Once the largest in the world

 

The coastal area off Lista may seem inviting in fair weather, but the lighthouse sends its warning beacons across one of the most feared stretches of coast during the days of sail. During the autumn of 1781 a total of eight ships stranded here. In 1836 the coastal stretch was improved by means of a 34 metres high lighthouse, cut in granite.

Gradually it became difficult to make out one lighthouse along the coast line from another. To avoid this confusion, two additional towers were erected at Lista in 1853. The arrangement of three lighthouses lasted until 1873, and in this period, Lista Lighthouse Station was the largest in the world.

The three lighthouses at Lista were standing in an obtuse triangle facing the sea. They were all installed with a fixed flashing light. In 1873, however, improved lighthouse technology made two of the towers unnecessary. The remaining tower was equipped with a modern lens which gave Lista Lighthouse its own unique character, one beacon every four seconds.

The two superfluous towers at Lista were dismantled. “The twin tower” was moved and re-erected at Halten, northwest of Trondheim, with a new lens house.

The stone blocks from the oldest tower make up a major part of the stone wall surrounding the lighthouse area, while the lantern house was moved to Svenner lighthouse in the Oslofjorden.

Lista Lighthouse Station previously had a fog signal and a signal station (semaphore) from which the lighthouse staff could send messages to passing ships by hoisting different combinations of flags in the semaphore on the mound. Furthermore, the fog signals were coordinated with the radio beacons to enable the ships to calculate the distance to the shore by measuring the time space between the radio signal and the fog signal.

In the flat, unique and rich cultural landscape at Lista, “Fyren” (the Lighthouse) stands as a characteristic landmark. The lighthouse is the only high stone tower in the region and rare in the history of Norwegian lighthouses.

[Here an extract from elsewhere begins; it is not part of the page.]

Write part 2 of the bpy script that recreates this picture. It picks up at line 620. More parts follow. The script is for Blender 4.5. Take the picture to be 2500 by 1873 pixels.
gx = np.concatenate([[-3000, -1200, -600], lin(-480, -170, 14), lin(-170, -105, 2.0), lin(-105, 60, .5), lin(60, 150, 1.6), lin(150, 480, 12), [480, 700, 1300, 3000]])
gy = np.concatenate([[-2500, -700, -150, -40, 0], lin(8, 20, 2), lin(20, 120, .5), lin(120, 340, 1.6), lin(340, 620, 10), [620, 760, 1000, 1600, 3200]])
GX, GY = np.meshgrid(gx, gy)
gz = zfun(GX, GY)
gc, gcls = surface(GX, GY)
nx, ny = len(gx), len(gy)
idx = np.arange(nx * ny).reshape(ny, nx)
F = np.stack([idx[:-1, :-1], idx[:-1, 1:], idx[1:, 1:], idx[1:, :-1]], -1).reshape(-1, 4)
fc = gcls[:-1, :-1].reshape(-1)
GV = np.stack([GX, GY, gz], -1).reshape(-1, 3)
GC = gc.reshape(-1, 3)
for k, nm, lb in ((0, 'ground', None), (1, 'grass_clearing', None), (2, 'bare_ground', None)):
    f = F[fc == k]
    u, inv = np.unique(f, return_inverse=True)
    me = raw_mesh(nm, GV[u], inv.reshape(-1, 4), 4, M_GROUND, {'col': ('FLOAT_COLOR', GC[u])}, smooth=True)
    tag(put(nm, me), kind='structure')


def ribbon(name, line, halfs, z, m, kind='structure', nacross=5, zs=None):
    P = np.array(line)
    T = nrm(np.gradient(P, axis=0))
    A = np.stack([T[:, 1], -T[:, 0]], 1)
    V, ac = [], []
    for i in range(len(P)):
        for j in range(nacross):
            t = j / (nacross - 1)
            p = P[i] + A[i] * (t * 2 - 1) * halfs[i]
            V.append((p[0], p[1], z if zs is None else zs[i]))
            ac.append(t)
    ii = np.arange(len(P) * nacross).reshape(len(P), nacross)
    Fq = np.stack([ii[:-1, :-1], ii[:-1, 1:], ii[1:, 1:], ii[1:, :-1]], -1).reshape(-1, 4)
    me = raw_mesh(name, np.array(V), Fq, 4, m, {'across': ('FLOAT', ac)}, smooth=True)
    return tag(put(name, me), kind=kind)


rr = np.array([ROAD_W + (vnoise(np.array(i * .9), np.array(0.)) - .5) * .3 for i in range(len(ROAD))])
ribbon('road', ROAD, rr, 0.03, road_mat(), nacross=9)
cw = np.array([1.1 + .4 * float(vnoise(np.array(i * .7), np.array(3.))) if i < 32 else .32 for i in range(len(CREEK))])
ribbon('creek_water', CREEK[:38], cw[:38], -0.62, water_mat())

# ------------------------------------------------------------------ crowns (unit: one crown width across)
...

The house of the lighthouse keeper with all its outbuildings is among the very few buildings at the lighthouse stations in this country dating from the beginning of the nineteenth century, and therefore it has a high historic preservation value. In 1996 the lighthouse was placed under the protection of Riksantikvaren (the National Antiquarian).

The Norwegian Coastal Administration is the landowner and has overall responsibility for all buildings and the technical operation of the station.